How to use AI to assist in the analysis of collaborative networks in research?
AI enables efficient analysis of research collaborative networks by automating data extraction from publications, mapping relationships, and identifying key patterns. It transforms unstructured bibliographic data into quantifiable network structures for investigation.
Core principles involve using Natural Language Processing (NLP) to extract authors, affiliations, and keywords from publications. Social Network Analysis (SNA) techniques then model these as nodes (researchers, institutions) and edges (collaborative links). Machine learning, particularly graph neural networks (GNNs), aids in detecting communities or influential nodes. Data quality (completeness, accuracy) and appropriate network metrics selection (e.g., centrality, density) are critical.
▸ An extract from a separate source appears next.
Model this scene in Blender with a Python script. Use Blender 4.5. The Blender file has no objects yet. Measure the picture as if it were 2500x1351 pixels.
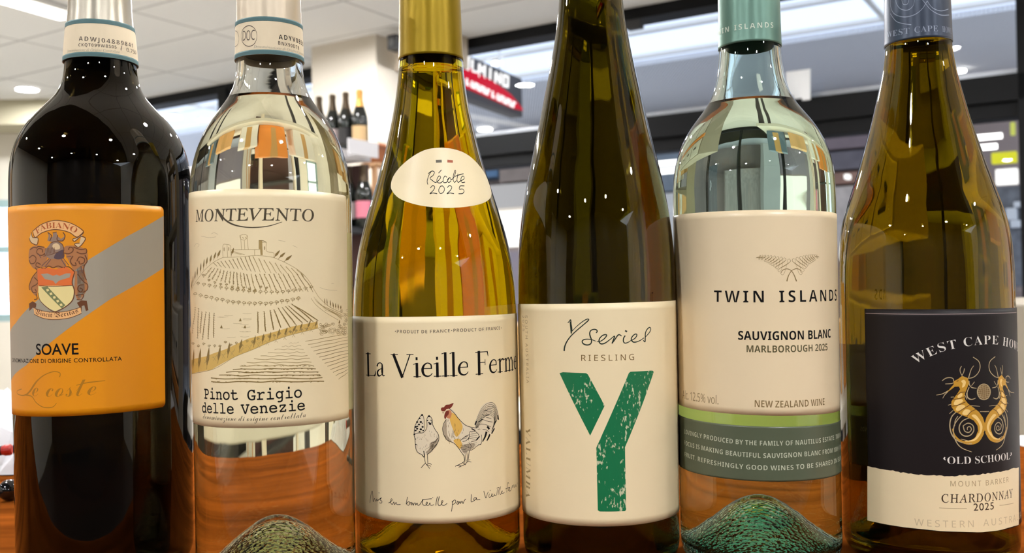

Applicability spans co-authorship, citation, institutional, and thematic collaboration networks, though domain-specific characteristics must be considered.
Typical implementation involves key steps: (1) Data acquisition from databases like Scopus or Web of Science; (2) Preprocessing using NLP for entity recognition; (3) Network construction linking entities based on shared publications; (4) Analysis applying SNA metrics (degree centrality, betweenness) or ML for community detection; (5) Visualization with tools like Gephi or PyVis. This reveals collaboration patterns, strengths/weaknesses, emerging teams, and knowledge flow, aiding strategic funding allocation and identifying potential partnerships.